Posted: Thu Aug 24, 2006 11:53 am
by feyd
hmm... I think they could occupy the same table whereby each record would have a possible record pointer to it's "parent." When changes are made you compare against the original. Where they do not differ, NULL the field. Only storing the changed columns (and the now parent record identifier)
It could be a separate table as an alternative, but the layout would be the same for the edits table. Probably need a timestamp kept in there if you allow multiple edits before approval, although you could combine the edits into a single edit record.
This is a rough DIFF table.
Posted: Thu Aug 24, 2006 12:01 pm
by Luke
So within the same table (I like that idea) make a parent_id column, and only store edited values within the child? How would I compare whether there was a difference in mysql?
Posted: Thu Aug 24, 2006 12:16 pm
by feyd
Couple of options: do the compare in PHP or add conditionals and inject the originals as part of the equation.
Another idea: a single record approach, where you have a duplicate column (that can be NULL) of each of the normal columns. The benefit here is that when doing an edit update it can all be done in a single update query.
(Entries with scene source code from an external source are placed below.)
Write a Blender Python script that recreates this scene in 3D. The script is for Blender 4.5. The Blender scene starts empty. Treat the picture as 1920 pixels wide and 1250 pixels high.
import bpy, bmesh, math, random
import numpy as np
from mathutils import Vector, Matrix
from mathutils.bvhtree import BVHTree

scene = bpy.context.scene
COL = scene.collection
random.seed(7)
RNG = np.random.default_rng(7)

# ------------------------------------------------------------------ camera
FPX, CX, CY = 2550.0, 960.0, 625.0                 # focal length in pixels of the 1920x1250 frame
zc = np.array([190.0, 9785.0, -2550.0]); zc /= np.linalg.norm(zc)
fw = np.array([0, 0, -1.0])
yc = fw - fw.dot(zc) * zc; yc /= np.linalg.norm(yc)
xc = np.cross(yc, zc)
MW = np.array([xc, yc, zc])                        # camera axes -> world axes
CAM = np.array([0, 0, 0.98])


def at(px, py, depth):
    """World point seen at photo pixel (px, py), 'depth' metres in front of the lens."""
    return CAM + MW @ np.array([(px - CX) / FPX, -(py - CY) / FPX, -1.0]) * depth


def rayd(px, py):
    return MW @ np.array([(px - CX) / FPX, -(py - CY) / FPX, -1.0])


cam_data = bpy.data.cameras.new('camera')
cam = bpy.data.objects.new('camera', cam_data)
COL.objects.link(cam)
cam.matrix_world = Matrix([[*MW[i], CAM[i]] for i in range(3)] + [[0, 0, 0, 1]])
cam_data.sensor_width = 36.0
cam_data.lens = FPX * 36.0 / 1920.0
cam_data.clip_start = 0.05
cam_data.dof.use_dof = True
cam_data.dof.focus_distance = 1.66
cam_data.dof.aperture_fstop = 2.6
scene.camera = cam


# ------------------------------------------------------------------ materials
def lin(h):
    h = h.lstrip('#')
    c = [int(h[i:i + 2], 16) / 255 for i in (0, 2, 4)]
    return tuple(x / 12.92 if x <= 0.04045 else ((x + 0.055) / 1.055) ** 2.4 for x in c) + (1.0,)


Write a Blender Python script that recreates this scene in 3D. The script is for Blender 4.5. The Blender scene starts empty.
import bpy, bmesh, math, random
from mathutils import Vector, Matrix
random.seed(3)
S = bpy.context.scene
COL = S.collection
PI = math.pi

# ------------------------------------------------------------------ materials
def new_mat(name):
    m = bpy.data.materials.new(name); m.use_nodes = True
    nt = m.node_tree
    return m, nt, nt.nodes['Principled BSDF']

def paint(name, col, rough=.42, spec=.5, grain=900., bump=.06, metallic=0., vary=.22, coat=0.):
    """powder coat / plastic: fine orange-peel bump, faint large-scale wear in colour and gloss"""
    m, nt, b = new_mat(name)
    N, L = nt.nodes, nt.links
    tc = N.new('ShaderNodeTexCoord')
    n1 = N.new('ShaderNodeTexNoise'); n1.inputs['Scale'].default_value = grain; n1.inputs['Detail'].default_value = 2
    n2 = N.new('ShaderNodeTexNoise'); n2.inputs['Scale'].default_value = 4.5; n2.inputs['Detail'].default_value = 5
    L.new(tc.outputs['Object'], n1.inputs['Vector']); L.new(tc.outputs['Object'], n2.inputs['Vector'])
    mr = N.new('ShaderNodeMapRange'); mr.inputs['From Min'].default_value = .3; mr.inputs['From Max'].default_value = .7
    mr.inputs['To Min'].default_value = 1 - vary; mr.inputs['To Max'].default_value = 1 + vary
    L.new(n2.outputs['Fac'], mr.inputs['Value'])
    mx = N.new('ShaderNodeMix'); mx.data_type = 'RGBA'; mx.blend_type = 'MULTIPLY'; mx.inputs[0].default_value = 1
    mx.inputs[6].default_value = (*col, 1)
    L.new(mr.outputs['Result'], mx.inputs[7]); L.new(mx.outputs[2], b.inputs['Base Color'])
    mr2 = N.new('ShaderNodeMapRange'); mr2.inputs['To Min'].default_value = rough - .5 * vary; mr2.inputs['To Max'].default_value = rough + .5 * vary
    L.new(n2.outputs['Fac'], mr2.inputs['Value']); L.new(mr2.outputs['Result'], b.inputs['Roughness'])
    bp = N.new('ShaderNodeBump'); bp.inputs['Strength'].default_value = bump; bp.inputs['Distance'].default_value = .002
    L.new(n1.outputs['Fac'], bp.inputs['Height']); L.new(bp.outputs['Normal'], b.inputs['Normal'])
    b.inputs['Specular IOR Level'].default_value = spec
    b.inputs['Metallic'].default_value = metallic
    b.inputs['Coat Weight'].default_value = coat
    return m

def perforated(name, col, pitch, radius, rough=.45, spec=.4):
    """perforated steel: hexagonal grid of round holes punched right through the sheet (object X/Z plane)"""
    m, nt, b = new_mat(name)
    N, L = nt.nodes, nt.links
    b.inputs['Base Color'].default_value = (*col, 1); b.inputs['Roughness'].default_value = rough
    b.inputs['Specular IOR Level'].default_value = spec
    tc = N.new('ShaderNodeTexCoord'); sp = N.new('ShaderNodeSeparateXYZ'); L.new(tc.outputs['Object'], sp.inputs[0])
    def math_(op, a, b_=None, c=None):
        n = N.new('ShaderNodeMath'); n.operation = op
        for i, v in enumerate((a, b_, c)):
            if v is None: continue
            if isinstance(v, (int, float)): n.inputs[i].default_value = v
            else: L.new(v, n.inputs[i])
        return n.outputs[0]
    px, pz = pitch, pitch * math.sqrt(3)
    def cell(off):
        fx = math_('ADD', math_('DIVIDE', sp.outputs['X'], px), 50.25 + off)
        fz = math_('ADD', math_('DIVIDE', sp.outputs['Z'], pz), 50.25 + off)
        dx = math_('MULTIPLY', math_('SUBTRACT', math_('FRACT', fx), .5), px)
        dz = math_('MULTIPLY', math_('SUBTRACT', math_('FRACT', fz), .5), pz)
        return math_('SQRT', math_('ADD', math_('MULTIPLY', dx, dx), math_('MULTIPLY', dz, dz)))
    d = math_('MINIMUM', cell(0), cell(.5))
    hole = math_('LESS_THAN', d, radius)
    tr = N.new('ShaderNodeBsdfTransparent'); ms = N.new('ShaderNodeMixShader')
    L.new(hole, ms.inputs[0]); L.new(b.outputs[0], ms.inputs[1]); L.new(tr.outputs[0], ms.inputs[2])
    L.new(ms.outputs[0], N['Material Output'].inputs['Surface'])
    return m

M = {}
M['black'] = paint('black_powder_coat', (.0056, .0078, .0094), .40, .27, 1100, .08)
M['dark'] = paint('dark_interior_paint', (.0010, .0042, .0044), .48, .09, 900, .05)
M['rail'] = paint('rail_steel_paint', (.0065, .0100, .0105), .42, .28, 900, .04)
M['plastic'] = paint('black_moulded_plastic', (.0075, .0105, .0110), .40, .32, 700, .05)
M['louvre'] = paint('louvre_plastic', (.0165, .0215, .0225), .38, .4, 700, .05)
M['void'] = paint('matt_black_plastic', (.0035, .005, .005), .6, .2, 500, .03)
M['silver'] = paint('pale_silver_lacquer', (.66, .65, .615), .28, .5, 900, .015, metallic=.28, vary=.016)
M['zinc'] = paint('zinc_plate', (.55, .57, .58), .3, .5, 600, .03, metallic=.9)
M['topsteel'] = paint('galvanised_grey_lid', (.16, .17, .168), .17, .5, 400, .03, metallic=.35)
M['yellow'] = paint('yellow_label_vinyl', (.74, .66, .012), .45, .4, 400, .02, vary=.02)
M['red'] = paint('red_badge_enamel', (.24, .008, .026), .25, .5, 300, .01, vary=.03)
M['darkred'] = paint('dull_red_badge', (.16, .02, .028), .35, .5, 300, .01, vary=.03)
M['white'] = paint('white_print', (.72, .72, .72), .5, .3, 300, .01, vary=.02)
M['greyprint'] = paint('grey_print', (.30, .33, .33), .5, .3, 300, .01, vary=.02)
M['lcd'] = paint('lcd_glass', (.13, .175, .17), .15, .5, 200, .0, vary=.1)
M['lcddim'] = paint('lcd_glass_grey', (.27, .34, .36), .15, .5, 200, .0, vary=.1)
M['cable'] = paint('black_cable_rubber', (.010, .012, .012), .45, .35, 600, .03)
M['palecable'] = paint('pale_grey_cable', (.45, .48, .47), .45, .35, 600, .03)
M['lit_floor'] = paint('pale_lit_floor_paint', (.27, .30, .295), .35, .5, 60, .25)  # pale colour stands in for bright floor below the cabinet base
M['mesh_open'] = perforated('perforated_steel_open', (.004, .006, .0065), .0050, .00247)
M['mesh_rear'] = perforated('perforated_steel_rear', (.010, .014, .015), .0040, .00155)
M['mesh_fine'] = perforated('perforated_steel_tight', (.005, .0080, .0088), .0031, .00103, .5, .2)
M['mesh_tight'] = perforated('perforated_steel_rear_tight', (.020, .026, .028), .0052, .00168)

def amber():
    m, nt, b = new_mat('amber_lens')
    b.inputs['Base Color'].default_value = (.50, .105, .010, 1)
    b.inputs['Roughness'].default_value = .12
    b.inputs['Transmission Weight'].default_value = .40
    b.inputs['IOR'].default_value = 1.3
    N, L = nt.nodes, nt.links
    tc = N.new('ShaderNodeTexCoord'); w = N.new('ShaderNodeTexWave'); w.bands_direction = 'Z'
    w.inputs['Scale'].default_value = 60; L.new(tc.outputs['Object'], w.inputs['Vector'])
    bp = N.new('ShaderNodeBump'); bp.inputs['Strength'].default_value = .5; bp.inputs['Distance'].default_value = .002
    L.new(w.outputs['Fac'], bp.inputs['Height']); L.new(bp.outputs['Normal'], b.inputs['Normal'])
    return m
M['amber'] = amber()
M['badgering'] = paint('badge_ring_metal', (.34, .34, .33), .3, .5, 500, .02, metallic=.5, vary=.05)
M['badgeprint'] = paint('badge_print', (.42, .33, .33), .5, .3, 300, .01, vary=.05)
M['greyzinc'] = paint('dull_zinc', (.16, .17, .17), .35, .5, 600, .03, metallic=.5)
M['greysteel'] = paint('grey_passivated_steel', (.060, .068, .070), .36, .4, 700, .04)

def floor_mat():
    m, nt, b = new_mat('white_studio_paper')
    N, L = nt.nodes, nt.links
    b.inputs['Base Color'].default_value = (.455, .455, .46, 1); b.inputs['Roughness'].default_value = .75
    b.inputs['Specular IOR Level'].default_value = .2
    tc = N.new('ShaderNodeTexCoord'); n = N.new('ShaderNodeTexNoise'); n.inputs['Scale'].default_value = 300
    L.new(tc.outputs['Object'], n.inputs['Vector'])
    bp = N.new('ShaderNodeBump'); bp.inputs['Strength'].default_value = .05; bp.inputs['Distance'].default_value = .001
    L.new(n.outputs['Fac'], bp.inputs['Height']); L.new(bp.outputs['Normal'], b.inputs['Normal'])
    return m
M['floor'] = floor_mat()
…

You'll have to be careful with race conditions for all the ideas I've thrown out here. Basically you'll need to check if a person's edit could wipe out another's edit of the same record when they were editted at the same time. How I would detect this is the timestamp idea I threw out there. In the edit form store the timestamp that was in the record when they started. If the timestamp has changed when they submit again, someone else has editted the record inbetween. They could be given a page that has three inputs for each field: one being their changes, another being the other person's edits and the third being the one that's actually submitted. This page should store the new timestamp incase yet another edit happend inbetween those.
Weee, fun stuff.

Posted: Thu Aug 24, 2006 12:20 pm
by Luke
Actually, the way this is set up, only one person should be able to edit any property at a time anyway because it is user-based. You can only edit YOUR properties. So that stuff shouldn't actually be a problem.